ReSG: A Data Structure for Verification of Majority based In-Memory Computing on ReRAM Crossbars

Recent advancements in the fabrication of Resistive Random Access Memory (ReRAM) devices have led to the development of large scale crossbar structures. In-memory computing architectures relying on ReRAM crossbars aim to mitigate the processor-memory bottleneck that exists with current CMOS technology. With this motivation, several synthesis and mapping approaches focusing on the realizations of Boolean functions in the ReRAM crossbars have been proposed earlier. Thus far, the verification of the designs realized on ReRAM crossbars is done either through manual inspection or using simulation based approaches. Since manual inspections and simulation based approaches are limited to smaller designs, they cannot be applied to the verification of complex designs on large-scale ReRAM crossbars. Motivated by this, we propose, for the first time, an automatic equivalence checking flow that determines the equivalence between the original function specification (e.g., Majority Inverter Graph (MIG)) and the crossbar micro-operations file formats.

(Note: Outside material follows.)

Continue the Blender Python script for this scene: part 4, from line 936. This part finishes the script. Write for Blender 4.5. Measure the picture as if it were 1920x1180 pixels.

We consider two crossbar structures, zero-transistor, one-memristor (0T1R) and one-transistor, one-memristor (1T1R) to implement the micro-operations. While the micro-operations file format exists for 0T1R crossbar structures, no representations for micro-operations to be executed in 1T1R crossbars exist till date. In this work, we introduce the micro-operation file format for 1T1R crossbar structures to efficiently represent the micro-operations as ReRAM crossbar netlists. Afterwards, we introduce two intermediate data structures, ReRAM Sequence Graph for 0T1R crossbars (ReSG-0T1R) and for 1T1R crossbars (ReSG-1T1R), that are derived from the 0T1R and 1T1R crossbar micro-operations file formats, respectively. These ReSGs are then translated into Boolean Satisfiability (SAT) formula, and then the verification is done by checking the generated SAT formulae against the golden functional specification (represented in Verilog) using Z3 Satisfiability solver. Experimental evaluations confirm the effectiveness of the proposed verification methodology on MCNC and ISCAS benchmarks.